The biggest chunk of time, though, ended up being devoted to a very uninteresting (to outsiders, at least), but very important task: making it possible to more easily reproduce our test results. TL;DR? We made our bots’ and development builds use jhbuild to automatically install dependencies; if you’re using tarballs, don’t worry, your usual autogen/configure/make/make install have not been touched. Now to the more verbose version!
The need
For a couple years now we have supported an increasingly complex and very demanding automated testing infrastructure. We have three buildbot slaves, one provided by Collabora (which I maintain), and two provided by Igalia (maintained by their WebKitGTK+ folks). Those bots build as many check ins as possible with 3 different configurations: 32 bits release, 64 bits release, and 64 bits debug.
In addition to those, we have another bot called the EWS, or Early Warning System. There are two of those at this moment: one VM provided by Collabora and my desktop, provided by myself. These bots build every patch uploaded to the bugzilla, and report build failures or passes (you can see the green bubbles). They are very important to our development process because if the patch causes a build failure for our port people can often know that before landing, and try fixes by uploading them to bugzilla instead of doing additional commits. And people are usually very receptive to waiting for EWS output and acting on it, except when they take way too long. You can have an idea of what the life of an EWS bot looks like by looking at the recent status for the WebKitGTK+ bots.
Maintaining all of those bots is at times a rather daunting task. The tests require a very specific set of packages, fonts, themes and icons to always report the same size for objects in a render. Upgrades, for instance, had to be synchronized, and usually involve generating new baselines for a large number of tests. You can see in these instructions, for instance, how strict the environment requirements are – yes, we need specific versions of fonts, because they often cause layouts to change in size! At one point we had tests fail after a compiler upgrade, which made rounding act a bit different!
So stability was a very important aspect of maintaining these bots. All of them have the same version of Debian, and most of the packages are pinned to the same version. On the other hand, and in direct contradition to the stability requirement, we often require bleeding edge versions of some libraries we rely on, such as libsoup. Since we started pushing WebKitGTK+ to be libsoup-only, its own progress has been pretty much driven by WebKitGTK+’s requirements, and Dan Winship has made it possible to make our soup backend much, much simpler and way more featureful. That meant, though, requiring very recent versions of soup.
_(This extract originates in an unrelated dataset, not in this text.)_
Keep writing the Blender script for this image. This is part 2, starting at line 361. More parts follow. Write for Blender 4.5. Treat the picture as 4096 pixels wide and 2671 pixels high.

To top it off, for anyone not running Debian testing and tracking the exact same versions of packages as the bots it was virtually impossible to get the tests to pass, which made it very difficult for even ourselves to make sure all patches were still passing before committing something. Wow, what a mess.
The explosion^Wsolution
So a few weeks back Martin Robinson came up with a proposed solution, which, as he says, is the “nuclear bomb” solution. We would have a jhbuild environment which would build and install all of the dependencies necessary for reproducing the test expectations the bots have. So over the first three days of the hackfest Martin and myself hacked away in building scripts, buildmaster integration, a jhbuild configuration, a jhbuild modules file, setting up tarballs, and wiring it all in a way that makes it convenient for the contributors to get along with. You’ll notice that our buildslaves now have a step just before compiling called “updated gtk dependencies” (gtk is the name we use for our port in the context of WebKit), which runs jhbuild to install any new dependencies or version bumps we added. You can also see that those instructions I mentioned above became a tad simpler.
It took us way more time than we thought for the dust to settle, but it eventually began to. The great thing of doing it during the hackfest was that we could find and fix issues with weird configurations on the spot! Oh, you build with AR_FLAGS=cruT and something doesn’t like it? OK, we fix it so that the jhbuild modules are not affected by that variable. Oh, turns out we missed a dependency, no problem, we add it to the modules file or install them on the bots, and then document the dependency. I set up a very clean chroot which we could use for trying out changes so as to not disrupt the tree too much for the other hackfest participants, and I think overall we did good.
The aftermath
By the time we were done our colleagues who ran other distributions such as Fedora were already being able to get a substantial improvements to the number of tests passing, and so did we! Also, the ability to seamlessly upgrade all the bots with a simple commit made it possible for us to very easily land a change that required a very recent (as in unreleased) version of soup which made our networking backend way simpler. All that red looks great, doesn’t it? And we aren’t done yet, we’ll certainly be making more tweaks to this infrastructure to make it more transparent and more helpful to the users (contributors and other people interested in running the tests).
If you’ve been hit by the instability we caused, sorry about that, poke mrobinson or myself in the #webkitgtk+ IRC channel on FreeNode, and we’ll help you out or fix any issues. If you haven’t, we hope you enjoy all the goodness that a reproducible testing suite has to offer! That’s it for now, folks, I’ll have more to report on follow-up work started at the hackfest soon enough, hopefully =).